• RECORDS FOR THE TASK:
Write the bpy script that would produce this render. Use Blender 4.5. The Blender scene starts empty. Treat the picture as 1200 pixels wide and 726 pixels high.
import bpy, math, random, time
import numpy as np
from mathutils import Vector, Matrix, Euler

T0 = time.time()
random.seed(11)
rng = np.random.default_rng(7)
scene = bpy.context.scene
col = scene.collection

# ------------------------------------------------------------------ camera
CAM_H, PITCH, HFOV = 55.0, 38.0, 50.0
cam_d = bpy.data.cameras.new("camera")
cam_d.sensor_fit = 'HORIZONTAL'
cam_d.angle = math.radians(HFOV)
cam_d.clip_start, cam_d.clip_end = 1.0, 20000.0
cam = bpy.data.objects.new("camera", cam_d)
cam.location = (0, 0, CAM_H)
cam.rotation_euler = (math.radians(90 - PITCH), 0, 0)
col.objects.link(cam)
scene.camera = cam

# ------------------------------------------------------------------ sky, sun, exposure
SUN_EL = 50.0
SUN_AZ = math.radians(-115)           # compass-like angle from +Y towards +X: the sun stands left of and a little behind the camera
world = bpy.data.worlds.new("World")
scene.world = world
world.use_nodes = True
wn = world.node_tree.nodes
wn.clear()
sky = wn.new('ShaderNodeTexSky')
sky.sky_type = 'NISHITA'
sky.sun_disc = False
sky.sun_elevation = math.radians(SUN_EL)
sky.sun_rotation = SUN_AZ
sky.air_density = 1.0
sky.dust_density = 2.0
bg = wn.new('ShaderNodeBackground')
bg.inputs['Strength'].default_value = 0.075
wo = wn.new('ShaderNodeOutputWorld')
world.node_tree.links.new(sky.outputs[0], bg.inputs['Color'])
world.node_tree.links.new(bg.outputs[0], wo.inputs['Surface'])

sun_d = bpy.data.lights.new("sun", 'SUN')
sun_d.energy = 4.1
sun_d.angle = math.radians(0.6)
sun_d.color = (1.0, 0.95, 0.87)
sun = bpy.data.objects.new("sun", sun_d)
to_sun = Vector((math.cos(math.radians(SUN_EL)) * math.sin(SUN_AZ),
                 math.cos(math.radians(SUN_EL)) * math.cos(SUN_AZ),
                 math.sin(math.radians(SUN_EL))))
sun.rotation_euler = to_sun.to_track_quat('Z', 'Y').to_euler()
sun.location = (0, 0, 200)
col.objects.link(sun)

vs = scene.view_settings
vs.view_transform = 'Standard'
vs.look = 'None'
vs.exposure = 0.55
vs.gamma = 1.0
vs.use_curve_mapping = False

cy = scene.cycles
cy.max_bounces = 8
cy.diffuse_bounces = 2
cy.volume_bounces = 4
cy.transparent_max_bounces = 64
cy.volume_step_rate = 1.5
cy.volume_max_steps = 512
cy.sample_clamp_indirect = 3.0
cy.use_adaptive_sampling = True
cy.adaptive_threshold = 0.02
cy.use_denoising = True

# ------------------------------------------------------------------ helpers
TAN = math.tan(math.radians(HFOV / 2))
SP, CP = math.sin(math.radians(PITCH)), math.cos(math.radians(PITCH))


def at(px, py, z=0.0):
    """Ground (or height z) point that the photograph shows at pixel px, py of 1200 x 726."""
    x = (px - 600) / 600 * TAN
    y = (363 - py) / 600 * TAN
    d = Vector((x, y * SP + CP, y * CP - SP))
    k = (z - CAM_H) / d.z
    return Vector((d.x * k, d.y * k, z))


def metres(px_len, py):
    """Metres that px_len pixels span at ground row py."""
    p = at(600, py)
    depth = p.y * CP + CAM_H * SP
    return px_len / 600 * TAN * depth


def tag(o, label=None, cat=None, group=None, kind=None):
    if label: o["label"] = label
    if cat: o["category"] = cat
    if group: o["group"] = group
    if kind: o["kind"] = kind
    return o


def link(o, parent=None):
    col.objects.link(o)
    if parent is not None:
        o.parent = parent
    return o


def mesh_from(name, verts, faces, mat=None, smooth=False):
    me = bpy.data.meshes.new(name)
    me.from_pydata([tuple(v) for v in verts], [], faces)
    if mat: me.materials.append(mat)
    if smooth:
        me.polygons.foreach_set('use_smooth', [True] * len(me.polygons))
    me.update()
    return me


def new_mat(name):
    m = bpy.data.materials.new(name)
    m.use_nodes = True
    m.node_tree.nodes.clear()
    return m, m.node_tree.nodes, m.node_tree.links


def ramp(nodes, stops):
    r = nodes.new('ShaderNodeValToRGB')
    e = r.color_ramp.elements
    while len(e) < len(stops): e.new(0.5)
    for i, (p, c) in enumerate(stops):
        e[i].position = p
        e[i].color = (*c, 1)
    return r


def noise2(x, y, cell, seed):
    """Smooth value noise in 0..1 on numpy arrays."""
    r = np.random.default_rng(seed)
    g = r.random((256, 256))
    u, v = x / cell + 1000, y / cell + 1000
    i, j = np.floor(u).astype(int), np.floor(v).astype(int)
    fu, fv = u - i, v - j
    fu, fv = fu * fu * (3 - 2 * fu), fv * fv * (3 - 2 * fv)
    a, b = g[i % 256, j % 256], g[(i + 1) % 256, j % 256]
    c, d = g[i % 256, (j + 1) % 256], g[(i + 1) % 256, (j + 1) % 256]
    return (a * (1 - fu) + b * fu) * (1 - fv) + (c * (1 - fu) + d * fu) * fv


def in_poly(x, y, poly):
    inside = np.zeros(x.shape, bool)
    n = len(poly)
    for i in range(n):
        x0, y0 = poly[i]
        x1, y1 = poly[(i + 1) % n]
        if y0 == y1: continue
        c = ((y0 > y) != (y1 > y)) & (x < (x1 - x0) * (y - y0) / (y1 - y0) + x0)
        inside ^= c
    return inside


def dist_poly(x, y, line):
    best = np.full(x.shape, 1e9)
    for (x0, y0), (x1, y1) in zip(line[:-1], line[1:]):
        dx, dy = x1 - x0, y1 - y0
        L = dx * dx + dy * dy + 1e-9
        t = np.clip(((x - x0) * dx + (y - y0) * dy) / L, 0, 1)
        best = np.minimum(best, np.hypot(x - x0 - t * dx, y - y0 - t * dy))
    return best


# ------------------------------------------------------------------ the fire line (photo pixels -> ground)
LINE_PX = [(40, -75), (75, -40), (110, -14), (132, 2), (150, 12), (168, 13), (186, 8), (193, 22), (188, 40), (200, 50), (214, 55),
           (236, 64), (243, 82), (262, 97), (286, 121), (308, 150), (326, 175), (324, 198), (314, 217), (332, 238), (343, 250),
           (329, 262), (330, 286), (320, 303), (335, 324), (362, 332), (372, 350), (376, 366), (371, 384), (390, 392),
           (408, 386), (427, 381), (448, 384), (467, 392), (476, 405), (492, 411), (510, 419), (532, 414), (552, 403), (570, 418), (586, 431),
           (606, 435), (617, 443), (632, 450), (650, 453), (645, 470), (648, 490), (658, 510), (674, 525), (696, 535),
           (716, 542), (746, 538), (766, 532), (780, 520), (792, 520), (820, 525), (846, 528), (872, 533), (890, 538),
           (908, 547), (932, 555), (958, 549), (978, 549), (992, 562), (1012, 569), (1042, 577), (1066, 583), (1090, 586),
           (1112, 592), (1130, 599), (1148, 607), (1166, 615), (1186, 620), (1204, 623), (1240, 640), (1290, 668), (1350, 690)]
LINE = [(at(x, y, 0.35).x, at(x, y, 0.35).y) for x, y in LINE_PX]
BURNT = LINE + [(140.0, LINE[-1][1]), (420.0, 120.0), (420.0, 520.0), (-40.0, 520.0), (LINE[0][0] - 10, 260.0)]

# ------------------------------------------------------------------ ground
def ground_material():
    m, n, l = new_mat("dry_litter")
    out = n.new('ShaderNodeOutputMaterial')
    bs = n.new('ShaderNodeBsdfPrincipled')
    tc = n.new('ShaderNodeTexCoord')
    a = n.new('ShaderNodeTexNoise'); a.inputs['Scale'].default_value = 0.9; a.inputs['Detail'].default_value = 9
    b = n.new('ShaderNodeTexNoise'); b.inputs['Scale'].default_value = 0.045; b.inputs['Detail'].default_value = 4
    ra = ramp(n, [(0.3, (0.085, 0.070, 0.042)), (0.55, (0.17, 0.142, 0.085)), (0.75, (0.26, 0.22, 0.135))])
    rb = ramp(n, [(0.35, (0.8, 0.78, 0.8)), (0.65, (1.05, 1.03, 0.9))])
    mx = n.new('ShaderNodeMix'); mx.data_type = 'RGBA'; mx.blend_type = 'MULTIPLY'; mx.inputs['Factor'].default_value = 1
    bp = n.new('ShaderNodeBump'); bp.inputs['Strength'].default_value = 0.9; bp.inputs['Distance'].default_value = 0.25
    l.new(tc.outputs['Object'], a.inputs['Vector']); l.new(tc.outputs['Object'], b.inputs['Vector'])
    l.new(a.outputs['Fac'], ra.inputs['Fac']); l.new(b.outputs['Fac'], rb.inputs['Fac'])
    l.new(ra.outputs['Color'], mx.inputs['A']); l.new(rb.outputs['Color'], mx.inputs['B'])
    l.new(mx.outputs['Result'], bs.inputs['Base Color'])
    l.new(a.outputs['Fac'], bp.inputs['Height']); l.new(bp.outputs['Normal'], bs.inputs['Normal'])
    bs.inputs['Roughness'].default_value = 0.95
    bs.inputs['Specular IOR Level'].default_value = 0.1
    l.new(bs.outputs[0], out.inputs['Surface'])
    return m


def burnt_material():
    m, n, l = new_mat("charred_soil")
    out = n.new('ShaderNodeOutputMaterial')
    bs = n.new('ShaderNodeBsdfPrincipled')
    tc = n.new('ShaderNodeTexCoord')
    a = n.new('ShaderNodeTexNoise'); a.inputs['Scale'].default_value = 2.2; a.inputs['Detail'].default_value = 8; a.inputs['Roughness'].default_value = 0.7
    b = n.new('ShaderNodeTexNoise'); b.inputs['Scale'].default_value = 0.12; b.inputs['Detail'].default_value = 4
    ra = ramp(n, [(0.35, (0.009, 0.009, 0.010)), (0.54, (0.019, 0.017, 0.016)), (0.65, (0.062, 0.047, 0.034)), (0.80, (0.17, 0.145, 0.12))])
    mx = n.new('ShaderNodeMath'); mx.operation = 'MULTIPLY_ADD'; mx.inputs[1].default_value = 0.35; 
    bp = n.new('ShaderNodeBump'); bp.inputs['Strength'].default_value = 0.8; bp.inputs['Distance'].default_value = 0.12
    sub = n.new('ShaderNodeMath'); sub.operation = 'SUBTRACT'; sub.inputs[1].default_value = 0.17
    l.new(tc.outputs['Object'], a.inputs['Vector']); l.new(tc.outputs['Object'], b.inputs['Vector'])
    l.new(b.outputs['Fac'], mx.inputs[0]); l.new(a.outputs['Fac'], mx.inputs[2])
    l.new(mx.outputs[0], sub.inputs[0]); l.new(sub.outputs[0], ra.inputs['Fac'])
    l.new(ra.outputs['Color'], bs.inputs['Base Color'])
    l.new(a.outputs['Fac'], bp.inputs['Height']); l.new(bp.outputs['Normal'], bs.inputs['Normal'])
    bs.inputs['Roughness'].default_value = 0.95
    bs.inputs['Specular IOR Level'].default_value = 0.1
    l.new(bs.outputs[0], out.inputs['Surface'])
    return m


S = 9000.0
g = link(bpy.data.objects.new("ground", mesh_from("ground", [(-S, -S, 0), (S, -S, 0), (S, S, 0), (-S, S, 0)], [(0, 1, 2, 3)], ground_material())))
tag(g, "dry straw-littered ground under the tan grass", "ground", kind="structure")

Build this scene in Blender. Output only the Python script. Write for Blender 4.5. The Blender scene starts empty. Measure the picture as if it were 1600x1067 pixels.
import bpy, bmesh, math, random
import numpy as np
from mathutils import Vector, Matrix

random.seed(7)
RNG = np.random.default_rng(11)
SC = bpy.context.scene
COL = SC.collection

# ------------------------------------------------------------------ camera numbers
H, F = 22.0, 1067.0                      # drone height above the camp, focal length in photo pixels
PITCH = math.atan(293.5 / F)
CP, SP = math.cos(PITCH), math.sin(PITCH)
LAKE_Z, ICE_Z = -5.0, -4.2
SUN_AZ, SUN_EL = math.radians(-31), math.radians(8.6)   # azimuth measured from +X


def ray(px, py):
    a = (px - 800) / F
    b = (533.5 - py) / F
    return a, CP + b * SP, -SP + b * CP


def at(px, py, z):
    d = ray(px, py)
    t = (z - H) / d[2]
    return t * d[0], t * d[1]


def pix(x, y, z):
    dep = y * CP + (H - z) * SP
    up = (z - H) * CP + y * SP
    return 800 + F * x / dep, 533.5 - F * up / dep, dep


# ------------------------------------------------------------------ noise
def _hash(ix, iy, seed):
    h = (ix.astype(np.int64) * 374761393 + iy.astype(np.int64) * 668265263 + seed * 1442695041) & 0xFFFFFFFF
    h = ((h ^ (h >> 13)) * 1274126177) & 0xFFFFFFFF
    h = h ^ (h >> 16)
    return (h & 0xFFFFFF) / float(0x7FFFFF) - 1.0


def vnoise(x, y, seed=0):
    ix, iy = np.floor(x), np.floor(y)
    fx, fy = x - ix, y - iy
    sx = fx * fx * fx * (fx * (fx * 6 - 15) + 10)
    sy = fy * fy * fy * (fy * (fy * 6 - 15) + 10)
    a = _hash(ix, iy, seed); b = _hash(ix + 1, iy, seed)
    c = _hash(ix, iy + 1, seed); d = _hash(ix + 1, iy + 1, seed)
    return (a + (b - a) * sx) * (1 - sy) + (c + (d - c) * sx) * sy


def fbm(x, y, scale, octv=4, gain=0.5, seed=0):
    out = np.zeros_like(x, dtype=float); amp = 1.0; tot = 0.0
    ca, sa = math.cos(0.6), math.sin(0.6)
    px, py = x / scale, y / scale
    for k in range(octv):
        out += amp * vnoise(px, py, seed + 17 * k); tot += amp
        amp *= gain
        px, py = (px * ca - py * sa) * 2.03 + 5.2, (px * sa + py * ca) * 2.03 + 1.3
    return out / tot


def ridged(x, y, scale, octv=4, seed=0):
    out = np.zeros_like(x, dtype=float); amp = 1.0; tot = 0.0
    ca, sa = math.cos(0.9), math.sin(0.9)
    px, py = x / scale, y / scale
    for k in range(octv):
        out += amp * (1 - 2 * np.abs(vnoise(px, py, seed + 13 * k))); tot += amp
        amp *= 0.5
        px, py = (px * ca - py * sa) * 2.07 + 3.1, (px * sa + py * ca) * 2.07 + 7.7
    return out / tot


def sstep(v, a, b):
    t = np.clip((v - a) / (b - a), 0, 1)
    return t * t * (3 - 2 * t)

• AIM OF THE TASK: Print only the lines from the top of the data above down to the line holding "vs.use_curve_mapping = False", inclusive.

• EXERCISE RESULT:
Write the bpy script that would produce this render. Use Blender 4.5. The Blender scene starts empty. Treat the picture as 1200 pixels wide and 726 pixels high.
import bpy, math, random, time
import numpy as np
from mathutils import Vector, Matrix, Euler

T0 = time.time()
random.seed(11)
rng = np.random.default_rng(7)
scene = bpy.context.scene
col = scene.collection

# ------------------------------------------------------------------ camera
CAM_H, PITCH, HFOV = 55.0, 38.0, 50.0
cam_d = bpy.data.cameras.new("camera")
cam_d.sensor_fit = 'HORIZONTAL'
cam_d.angle = math.radians(HFOV)
cam_d.clip_start, cam_d.clip_end = 1.0, 20000.0
cam = bpy.data.objects.new("camera", cam_d)
cam.location = (0, 0, CAM_H)
cam.rotation_euler = (math.radians(90 - PITCH), 0, 0)
col.objects.link(cam)
scene.camera = cam

# ------------------------------------------------------------------ sky, sun, exposure
SUN_EL = 50.0
SUN_AZ = math.radians(-115)           # compass-like angle from +Y towards +X: the sun stands left of and a little behind the camera
world = bpy.data.worlds.new("World")
scene.world = world
world.use_nodes = True
wn = world.node_tree.nodes
wn.clear()
sky = wn.new('ShaderNodeTexSky')
sky.sky_type = 'NISHITA'
sky.sun_disc = False
sky.sun_elevation = math.radians(SUN_EL)
sky.sun_rotation = SUN_AZ
sky.air_density = 1.0
sky.dust_density = 2.0
bg = wn.new('ShaderNodeBackground')
bg.inputs['Strength'].default_value = 0.075
wo = wn.new('ShaderNodeOutputWorld')
world.node_tree.links.new(sky.outputs[0], bg.inputs['Color'])
world.node_tree.links.new(bg.outputs[0], wo.inputs['Surface'])

sun_d = bpy.data.lights.new("sun", 'SUN')
sun_d.energy = 4.1
sun_d.angle = math.radians(0.6)
sun_d.color = (1.0, 0.95, 0.87)
sun = bpy.data.objects.new("sun", sun_d)
to_sun = Vector((math.cos(math.radians(SUN_EL)) * math.sin(SUN_AZ),
                 math.cos(math.radians(SUN_EL)) * math.cos(SUN_AZ),
                 math.sin(math.radians(SUN_EL))))
sun.rotation_euler = to_sun.to_track_quat('Z', 'Y').to_euler()
sun.location = (0, 0, 200)
col.objects.link(sun)

vs = scene.view_settings
vs.view_transform = 'Standard'
vs.look = 'None'
vs.exposure = 0.55
vs.gamma = 1.0
vs.use_curve_mapping = False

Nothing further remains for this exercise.